Standing in the shade of a tree in Yerevan’s central Republic Square, where the spring was in full bloom, Arman Sedrakyan, a 38-year-old construction worker, said: “This document is worthless because Azerbaijan will not stop making new demands on Armenia.”

“This treaty won’t stop Azerbaijan if it decides to attack again, should global and regional conditions allow it,“ he told AFP.

Armenian Prime Minister Nikol Pashinyan has recognised Baku's sovereignty over Karabakh after three decades of Armenian separatist rule, a move seen as a crucial first step towards a normalisation of relations.

But he has faced a domestic backlash for making territorial concessions, including the return of four border villages to Azerbaijan last year.

Anush Minasyan, 42, who sells fruit on the street in a Yerevan suburb, shared Sedrakyan's scepticism.

“This agreement won’t be signed quickly,“ she said. “We heard yesterday that Azerbaijan is demanding that Armenia amend its Constitution, while Pashinyan said a constitutional referendum will take place next year.”

Baku has made clear its expectations that Armenia remove from its constitution a reference to its 1991 declaration of independence, which asserts territorial claims over Karabakh.

Any constitutional amendment would require a national referendum that could further delay the treaty's finalisation.

Some Armenians outright rejected the treaty, viewing it as an act of capitulation.

“This is not a peace treaty but a document of Armenia’s surrender, drafted under threat of war,“ said 62-year-old Nikolay Manukyan.

“Pashinyan is rushing to sign any document just to boost his falling ratings ahead of (parliamentary) elections” scheduled for next year, he alleged.

'Crucial for the future'

On a bustling pedestrian avenue in Baku's historic district lined with baroque and Stalin-era buildings, many supported the agreement, while some remained wary of Armenia's commitment to peace.
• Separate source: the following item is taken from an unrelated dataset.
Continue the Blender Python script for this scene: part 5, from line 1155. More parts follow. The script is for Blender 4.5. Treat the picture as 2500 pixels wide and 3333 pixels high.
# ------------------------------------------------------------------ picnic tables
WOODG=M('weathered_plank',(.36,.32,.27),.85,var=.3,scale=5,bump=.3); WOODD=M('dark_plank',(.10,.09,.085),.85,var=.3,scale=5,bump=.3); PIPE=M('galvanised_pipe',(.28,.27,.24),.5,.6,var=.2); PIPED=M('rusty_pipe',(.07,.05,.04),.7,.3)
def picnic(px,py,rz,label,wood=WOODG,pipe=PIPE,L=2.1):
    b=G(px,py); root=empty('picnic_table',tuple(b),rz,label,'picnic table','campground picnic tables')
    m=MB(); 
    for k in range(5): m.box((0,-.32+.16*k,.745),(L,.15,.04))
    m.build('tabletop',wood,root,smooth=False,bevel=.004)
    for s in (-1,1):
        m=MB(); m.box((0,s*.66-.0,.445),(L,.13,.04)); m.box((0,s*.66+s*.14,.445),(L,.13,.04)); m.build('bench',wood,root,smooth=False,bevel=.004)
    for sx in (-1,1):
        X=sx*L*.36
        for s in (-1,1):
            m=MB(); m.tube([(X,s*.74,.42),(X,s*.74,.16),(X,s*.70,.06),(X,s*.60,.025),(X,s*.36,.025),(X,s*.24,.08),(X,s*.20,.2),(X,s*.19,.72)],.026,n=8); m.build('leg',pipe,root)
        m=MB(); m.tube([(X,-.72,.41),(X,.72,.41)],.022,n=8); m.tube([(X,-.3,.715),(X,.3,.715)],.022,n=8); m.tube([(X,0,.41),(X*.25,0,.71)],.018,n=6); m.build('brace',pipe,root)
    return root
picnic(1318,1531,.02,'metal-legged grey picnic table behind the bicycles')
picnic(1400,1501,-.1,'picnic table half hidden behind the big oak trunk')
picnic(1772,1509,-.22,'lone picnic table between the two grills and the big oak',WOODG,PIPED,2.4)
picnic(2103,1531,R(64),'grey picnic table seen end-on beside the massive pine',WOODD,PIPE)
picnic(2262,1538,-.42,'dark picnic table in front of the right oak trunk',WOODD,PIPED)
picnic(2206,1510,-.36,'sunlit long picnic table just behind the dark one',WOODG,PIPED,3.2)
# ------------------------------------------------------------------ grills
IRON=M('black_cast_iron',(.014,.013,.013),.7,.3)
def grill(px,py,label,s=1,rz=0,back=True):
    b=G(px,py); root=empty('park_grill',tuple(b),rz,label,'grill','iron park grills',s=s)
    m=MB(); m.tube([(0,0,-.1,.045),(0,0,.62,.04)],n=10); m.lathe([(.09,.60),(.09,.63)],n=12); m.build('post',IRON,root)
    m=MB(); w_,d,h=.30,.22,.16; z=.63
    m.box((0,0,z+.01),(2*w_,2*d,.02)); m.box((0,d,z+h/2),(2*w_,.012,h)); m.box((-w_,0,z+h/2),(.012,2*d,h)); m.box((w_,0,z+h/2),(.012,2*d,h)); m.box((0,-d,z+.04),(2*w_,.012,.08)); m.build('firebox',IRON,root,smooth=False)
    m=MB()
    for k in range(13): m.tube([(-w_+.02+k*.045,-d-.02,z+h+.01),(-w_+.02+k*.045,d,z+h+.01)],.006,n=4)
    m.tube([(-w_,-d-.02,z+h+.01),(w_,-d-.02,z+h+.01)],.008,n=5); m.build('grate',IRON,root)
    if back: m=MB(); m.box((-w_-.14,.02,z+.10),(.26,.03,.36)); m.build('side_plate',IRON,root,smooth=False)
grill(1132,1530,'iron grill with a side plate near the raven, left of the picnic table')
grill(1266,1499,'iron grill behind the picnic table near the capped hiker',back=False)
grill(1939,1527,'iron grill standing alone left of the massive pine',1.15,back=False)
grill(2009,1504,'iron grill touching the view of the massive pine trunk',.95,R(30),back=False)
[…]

“I support peace and believe that normal relations between Azerbaijan and Armenia are crucial for the future,“ said 35-year-old translator Ferdowsi Alizadeh.

“It’s encouraging that negotiations on the peace agreement text have been completed.”

But Nizami Aliyev, a 74-year-old retired maths teacher, struck a more cautious note.

“We welcome our government’s peace efforts,“ he said. “We want peace, we need peace, but history forces us to be sceptical.”

“Even if a peace agreement is signed, it will remain (just) on paper: Armenians cannot be trusted.”

Schoolteacher Irada Akhmedova, 26, said she welcomed the prospect of the peace treaty, adding that it was hard to believe that the conflict, “which began even before I was born, is coming to an end”.

“I sincerely hope that Azerbaijan and Armenia will no longer be enemy states, and that innocent people will no longer have to die,“ she said.

While Washington, Brussels and European leaders such as France's President Emmanuel Macron have welcomed the breakthrough, critics argue that the road to genuine reconciliation remains uncertain.

The lingering distrust on both sides suggests that, even if a peace deal is signed, achieving lasting stability in the South Caucasus will require much more than diplomatic agreements.